According to Krishna Kumar, Senior Geologist, Palaeontology division, Western Region, hybodont sharks have been reported for the first time from the Jurassic rocks which are approximately 160-168 million-years-old in the Jaisalmer region of Rajasthan. 

Hybodonts is an extinct group of sharks, was a dominant group of fishes in both marine and fluvial environments during the Triassic and early Jurassic time. However, hybodont sharks started to decline in marine environments from the Middle Jurassic onwards until they formed a relatively minor component of open-marine shark assemblages. Hybodonts finally became extinct at the end of the Cretaceous time 65 million years ago.

Significantly, the newly discovered crushing teeth from Jaisalmer represent a new species named by the research team as Strophodus jaisalmerensis. The genus Strophodus has been identified for the first time from the Indian subcontinent and is only the third such record from Asia, the other two being from Japan and Thailand.
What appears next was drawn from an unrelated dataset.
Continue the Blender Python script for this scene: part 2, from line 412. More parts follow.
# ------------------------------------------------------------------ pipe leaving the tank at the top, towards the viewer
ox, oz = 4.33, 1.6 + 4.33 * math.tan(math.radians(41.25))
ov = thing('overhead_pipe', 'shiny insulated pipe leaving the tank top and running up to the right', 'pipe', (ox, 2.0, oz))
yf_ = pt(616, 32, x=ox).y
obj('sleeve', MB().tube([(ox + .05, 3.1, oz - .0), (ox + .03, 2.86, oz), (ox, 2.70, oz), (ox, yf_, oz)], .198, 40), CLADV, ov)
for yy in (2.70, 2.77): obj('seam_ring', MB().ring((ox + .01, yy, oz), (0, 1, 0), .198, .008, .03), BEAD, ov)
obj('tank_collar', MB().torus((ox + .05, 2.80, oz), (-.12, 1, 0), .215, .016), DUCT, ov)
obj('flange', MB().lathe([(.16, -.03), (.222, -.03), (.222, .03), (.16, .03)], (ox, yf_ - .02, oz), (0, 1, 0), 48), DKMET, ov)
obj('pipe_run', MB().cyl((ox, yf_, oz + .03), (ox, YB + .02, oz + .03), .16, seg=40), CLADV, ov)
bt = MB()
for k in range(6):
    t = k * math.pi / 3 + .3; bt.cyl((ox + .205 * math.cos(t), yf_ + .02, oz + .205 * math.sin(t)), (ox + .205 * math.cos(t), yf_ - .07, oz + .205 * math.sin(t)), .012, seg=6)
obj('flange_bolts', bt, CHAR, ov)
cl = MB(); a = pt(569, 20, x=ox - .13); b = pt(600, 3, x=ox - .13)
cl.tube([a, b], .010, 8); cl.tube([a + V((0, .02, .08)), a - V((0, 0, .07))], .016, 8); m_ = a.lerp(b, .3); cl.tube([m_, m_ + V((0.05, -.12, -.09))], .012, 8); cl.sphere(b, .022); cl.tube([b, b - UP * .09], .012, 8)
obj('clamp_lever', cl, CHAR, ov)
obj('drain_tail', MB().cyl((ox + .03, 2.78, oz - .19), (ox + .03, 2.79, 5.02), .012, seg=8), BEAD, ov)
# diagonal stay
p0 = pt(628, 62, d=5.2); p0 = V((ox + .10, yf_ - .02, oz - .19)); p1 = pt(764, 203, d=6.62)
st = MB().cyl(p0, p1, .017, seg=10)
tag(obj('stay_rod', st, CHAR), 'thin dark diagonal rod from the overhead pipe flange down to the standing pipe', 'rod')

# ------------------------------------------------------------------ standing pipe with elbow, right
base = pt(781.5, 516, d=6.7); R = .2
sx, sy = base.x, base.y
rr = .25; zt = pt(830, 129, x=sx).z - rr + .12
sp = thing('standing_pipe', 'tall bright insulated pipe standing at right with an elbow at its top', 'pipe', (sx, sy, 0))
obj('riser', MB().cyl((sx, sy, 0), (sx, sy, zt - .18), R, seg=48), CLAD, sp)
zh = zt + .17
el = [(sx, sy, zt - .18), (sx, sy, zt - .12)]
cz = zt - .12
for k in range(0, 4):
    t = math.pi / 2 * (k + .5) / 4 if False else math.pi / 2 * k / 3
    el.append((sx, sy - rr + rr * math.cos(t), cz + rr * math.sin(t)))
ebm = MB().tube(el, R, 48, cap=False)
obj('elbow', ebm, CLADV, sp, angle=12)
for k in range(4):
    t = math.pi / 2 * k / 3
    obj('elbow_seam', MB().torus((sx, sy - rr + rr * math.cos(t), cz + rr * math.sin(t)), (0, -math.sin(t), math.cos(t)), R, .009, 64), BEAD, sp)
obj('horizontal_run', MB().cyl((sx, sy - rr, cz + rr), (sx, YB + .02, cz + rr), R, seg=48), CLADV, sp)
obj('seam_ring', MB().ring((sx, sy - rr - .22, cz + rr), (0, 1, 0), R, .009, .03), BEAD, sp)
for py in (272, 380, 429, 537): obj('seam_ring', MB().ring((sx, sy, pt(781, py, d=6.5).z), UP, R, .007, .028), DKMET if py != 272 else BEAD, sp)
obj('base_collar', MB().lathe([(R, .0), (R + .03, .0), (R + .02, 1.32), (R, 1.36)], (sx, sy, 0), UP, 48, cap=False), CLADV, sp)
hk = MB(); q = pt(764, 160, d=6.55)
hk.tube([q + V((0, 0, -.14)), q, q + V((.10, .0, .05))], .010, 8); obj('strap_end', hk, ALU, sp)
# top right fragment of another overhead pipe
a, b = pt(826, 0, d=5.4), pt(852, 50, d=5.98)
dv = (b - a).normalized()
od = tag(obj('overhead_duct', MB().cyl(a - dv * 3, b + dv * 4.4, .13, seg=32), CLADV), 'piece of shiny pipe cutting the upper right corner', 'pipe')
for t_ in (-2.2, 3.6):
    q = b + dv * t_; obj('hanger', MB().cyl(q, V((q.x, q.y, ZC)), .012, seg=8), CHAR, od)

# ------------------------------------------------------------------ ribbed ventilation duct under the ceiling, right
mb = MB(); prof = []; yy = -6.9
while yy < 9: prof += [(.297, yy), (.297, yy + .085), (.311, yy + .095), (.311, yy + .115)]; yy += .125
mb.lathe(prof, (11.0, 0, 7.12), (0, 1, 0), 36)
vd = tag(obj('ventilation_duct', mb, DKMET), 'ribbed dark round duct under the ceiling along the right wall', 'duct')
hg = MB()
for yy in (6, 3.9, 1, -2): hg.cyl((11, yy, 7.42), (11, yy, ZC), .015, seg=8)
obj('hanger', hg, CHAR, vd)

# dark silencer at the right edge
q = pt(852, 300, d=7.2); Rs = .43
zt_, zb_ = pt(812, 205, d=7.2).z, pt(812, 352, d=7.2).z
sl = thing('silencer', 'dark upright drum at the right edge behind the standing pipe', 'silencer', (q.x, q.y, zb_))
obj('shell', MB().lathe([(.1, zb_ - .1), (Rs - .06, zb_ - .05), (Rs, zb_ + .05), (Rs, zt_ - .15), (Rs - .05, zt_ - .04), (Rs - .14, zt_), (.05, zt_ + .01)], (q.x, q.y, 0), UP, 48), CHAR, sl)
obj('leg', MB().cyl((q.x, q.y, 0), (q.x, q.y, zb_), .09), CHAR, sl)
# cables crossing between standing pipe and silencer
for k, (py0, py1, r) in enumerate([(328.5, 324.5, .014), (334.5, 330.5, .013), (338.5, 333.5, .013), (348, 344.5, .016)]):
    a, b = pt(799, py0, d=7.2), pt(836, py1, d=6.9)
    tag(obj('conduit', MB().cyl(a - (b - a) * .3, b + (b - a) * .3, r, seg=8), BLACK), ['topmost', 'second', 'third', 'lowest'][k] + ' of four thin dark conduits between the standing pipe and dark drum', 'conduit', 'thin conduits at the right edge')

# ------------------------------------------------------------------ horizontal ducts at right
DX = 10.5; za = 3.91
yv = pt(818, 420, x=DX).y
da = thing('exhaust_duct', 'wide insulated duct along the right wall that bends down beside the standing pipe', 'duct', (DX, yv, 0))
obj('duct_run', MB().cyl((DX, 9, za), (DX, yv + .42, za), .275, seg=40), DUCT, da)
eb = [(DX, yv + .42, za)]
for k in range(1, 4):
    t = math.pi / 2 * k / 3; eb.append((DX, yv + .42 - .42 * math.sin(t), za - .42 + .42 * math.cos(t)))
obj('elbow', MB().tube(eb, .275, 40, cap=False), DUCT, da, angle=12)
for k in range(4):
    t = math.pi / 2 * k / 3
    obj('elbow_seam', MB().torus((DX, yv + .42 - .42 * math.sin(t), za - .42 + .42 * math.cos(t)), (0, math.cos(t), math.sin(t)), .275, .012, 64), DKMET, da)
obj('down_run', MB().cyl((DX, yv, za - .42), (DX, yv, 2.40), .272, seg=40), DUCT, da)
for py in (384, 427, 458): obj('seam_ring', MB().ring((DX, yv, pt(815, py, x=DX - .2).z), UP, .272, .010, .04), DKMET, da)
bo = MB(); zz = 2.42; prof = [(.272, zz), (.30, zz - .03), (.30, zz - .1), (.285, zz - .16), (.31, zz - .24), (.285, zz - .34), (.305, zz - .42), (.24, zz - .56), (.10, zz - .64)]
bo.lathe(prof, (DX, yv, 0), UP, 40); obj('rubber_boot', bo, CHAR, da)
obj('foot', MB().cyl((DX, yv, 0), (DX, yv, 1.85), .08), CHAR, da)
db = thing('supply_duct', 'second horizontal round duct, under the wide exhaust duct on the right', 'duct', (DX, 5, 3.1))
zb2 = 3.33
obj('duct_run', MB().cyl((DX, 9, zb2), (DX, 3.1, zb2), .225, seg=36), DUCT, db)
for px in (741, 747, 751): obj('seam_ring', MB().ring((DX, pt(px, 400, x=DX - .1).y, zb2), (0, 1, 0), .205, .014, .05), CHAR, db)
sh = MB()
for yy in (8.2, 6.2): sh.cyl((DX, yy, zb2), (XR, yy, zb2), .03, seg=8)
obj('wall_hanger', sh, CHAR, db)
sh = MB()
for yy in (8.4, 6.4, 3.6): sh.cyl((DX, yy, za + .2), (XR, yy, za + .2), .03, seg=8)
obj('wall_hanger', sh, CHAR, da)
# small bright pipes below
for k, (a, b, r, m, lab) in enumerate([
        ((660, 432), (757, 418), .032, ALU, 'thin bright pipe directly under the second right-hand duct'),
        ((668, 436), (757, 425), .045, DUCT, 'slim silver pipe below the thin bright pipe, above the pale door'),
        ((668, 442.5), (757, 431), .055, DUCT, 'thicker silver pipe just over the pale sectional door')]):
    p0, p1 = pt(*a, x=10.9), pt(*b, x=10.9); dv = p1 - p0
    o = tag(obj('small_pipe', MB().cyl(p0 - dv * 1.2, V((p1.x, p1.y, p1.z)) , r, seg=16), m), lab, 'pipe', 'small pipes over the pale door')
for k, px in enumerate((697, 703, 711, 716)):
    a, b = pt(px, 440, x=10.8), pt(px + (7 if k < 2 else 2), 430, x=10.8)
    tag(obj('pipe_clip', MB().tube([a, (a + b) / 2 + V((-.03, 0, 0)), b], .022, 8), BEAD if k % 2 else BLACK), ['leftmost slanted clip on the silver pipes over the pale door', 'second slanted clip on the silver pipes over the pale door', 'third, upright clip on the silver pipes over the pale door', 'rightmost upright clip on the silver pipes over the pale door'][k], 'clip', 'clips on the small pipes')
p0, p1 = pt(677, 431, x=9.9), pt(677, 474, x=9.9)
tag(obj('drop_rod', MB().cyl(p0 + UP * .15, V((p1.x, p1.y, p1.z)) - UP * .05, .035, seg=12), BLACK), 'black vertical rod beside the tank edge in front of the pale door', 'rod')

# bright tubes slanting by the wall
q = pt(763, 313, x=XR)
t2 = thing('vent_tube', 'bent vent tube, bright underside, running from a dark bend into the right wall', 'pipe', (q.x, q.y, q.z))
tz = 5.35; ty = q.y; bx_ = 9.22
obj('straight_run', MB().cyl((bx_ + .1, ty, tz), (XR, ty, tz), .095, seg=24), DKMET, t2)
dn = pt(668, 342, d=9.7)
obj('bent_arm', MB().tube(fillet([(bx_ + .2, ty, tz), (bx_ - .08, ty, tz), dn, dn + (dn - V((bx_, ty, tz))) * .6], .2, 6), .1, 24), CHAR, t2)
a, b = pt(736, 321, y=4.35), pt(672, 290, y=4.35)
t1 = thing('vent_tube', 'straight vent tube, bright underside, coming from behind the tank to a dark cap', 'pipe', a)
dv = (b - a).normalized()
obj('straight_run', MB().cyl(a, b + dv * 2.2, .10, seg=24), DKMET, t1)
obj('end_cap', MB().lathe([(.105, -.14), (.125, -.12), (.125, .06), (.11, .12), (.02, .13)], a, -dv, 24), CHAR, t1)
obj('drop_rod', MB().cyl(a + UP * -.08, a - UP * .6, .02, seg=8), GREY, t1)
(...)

The new species has recently been included in the Shark references.com, an international platform operating in association with International Union for Conservation of Nature (IUCN), Species Survival Commission (SSC), and Germany.

This discovery marks an important milestone in the study of Jurassic vertebrate fossils in the Jaisalmer region of Rajasthan, and it opens a new window for further research in the domain of vertebrate fossils.